Moving on, let's look at some of the facts, figures and forecasts contained in the recently released discussion paper. The planning department presented Londoners with three scenarios illustrating three different approaches to London's future growth in the next 50 years.

The planners see London with an additional 190,000 residents. An increase in London's population of 54.6 percent. My math tells me that this works out to a population of 556,151. Now, let's look at the scenarios.

The compact city

  • 30% single detached houses
  • 35% townhouse and mid-rise
  • 35% high-rise
  • city covers 420.57 square kilometres (Today's figure.)
  • population is 556,151

Hybrid pattern of growth

  • 50% single detached houses
  • 23% townhouse and mid-rise
  • 27% high-rise
  • city covers 420.57 square kilometres plus additional 10.98 sq. km for total of 431.55 sq. km.
  • population is 556,151

The sprawling city

  • 70% single detached houses
  • 15% townhouse and mid-rise 
  • 15% high-rise
  • city covers 420.57 square kilometres plus additional 64 sq. km for total of 484.57 sq. km.
  • population is 556,151

The report didn't calculate the population densities for the various scenarios but allow me.


Persons per sq. km.

  • Compact: 1322.4
  • Hybrid: 1288.7
  • Sprawling: 1147.7.31

So what does this tell us? If you are like me, you have nothing to compare these numbers to. Let's do a little research. Let's look into the densities being achieved in the popular communities in the GreaterToronto area.


Persons per sq. km.

  • Toronto: 4149.5
  • Mississauga: 2,439.9
  • Brampton: 1967.1
  • Richmond Hill: 1838
  • Kitchener: 1602.1
  • Waterloo: 1542.9 
  • Markham: 1419.3
  • Oakville: 1314.2

Tower in Mississauga.
If our city planning department was willing to emulate Oakville, London would not require more farmland. Oakville is said by many to be one of the finest places to live in Canada. The compact city density doesn't sound out of line at all.

If our planners took an approach more like Mississauga's, London could handle better than a million residents. This is more than twice the population our city planners have set as their goal.

What is going on here? What am I missing? When planning director John Fleming chatted with The London Free Press he talked of compact growth. So where's the compact growth in these figures?

ReThink assures us that our future will be "exciting, exceptional and connected." Did you actually expect to be told that the city planners were guiding London into a dull as dish water, unexceptional and disconnected future? Check out the apartment tower on the left. That apartment building is Mississauga's exciting, exceptional future in the flesh. It is one of The Absolute World Towers, known 'round the world as The Marilyn Monroe Towers because of their sensuous curves.
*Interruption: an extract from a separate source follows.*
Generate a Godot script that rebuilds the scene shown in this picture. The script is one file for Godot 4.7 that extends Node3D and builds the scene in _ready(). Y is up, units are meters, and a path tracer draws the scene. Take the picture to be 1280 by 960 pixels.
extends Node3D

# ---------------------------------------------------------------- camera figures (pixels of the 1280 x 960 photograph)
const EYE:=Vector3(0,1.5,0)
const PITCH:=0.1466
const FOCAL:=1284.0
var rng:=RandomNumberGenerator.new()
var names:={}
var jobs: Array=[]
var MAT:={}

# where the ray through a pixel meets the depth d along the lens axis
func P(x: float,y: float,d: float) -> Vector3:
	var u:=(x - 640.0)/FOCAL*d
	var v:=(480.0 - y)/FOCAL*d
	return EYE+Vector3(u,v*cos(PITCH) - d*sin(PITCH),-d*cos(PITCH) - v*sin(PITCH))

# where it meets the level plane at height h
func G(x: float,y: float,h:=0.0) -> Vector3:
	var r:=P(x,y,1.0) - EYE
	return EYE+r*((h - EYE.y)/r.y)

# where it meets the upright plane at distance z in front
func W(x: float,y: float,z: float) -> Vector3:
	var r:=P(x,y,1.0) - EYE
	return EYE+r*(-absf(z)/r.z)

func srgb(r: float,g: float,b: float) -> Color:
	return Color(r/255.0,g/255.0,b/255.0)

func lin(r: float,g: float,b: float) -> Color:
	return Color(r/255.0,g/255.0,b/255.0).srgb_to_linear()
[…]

London's wild dreams bring back memories of another time and another place where civic puffery took centre stage and facts be damned. Where? Detroit! In the mid '60s Mayor Jerome Cavanagh made a short film promoting his withering city, once the fourth largest in the United States, Detroit was already about 15 years into its decline. The film was called: Detroit, City on the Move.

London: exciting, exceptional and connected. Only in ReThink London's dreams. It may come to pass, but it may not. At the moment, ReThink London talks a good line but that's it. Until the planning department and the city council get on the same page, this long trip, as John Fleming calls it, may end badly. If you doubt me, think of Wonderland Road South—the new gateway to the city.

Nothing threatens good dreams for tomorrow like bad moves today.

In some cities, apartments are found above stores like the above. Not in London.

If you think I am being too hard on the ReThink London process, I find myself thinking along the same lines. I want to pullback, go a little lighter. And then I look at the picture below showing one of the new developments in London the planning department finds praise worthy. I look at this picture and I know I am hitting the mark. 

What an awful structure. Nothing exciting or exceptional here. Now, move down the street a few metres and all that changes. Or look across the street at the restored pottery guild building. The structure shown above is a stain on London's urban fabric.

In keeping with the conversational aspect of ReThink London I contacted them and e-mailed them the following message:

My recent blog post has been getting more than the usual hits. It is a criticism of ReThink London. I'd love to hear your defence. Hey, this whole thing is about conversation, right?


p.s. I'm posting this message at the bottom of my post.